The rise of automation will free people, he says, to do what they do best. “We as humans need to start understanding our value-add is collaboration,” says Lenti. “Our value-add is problem solving and with technology where it is today, we are only limited by our imagination.”
Our strength, he says, is inventing something new, a skill that’s becoming increasingly valuable. “Maybe 15 years ago, 20 years ago, when there was something that needed to be done, something that needed to be solved, there was a book or a job manual where you could turn to someone who had done it before you. All you had to do was find that resource,” says Lenti. “But now, the beauty of the situation, and I'm living this first-hand, is you can make it yourself.”
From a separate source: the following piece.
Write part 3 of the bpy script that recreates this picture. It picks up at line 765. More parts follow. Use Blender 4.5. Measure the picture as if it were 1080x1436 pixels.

That means having the tools to innovate. Das says that tomorrow’s workforce will be tasked with rapidly learning and discarding new competencies to stay relevant. “The computer language you learned is going to become obsolete,” she states. “The work that you were doing may be easily replaced by some artificial intelligence machine. So we are looking at a workforces that is constantly updating themselves and constantly learning.”
“Because technology is changing so quickly, you want to make sure that employees can continue to be most effective and efficient with the technology that’s available,” Galgano concurs. “You want to ensure that they continue to get the right training.”
It also means developing an ability to see the bigger picture. “You can’t just be really good at your own job,” says Gustafson. “If you can’t pivot to your left, pivot to your right, and look behind you on a constant basis, then you're going to miss what's happening around you.”
THE HUMAN FACTOR
Our humanity, Das suggests, may ultimately be the most irreplaceable tool of them all. She references a Bengali expression “Manus Kawra,”or “becoming human,” that describes a process of learning empathy, of developing a sense of the world. “The more we are overtaken by machines and engineering, we will be in the danger of not understanding its full implications,” she says, “We must develop critical thinking and ethical reasoning skills, as well as our capacity to imagine.”
That makes hiring a diverse workforce, with diverse perspective, all the more important, Gustafson believes. “What diversity brings to us is different types of thinking, different approaches,” he says. “It challenges conventional wisdom and, frankly, just makes us stronger. It also truly reflects the global society that we operate within. Because as a company that does business all over the world, it's important that we know our customers and our partners as well.”
That goes hand-in-hand with a need to work together. “Strong collaboration and teamwork is really important,” says Galgano. “You don’t work by yourself in an office or a cubicle these days. You’re working very closely with other people.”
In the end, Lenti argues, technology will remain what it has always been, a tool–one, ideally, that makes lives easier. “The person should not work for the software,” says Lenti. “The software should work for the person.”
When the mix of human and machine is right, he says, it can make a big difference. “By improving the tools people use, we're making companies work better. We're helping employees sleep better at night when they think about going to work, and we're making clients happier with the service they get.”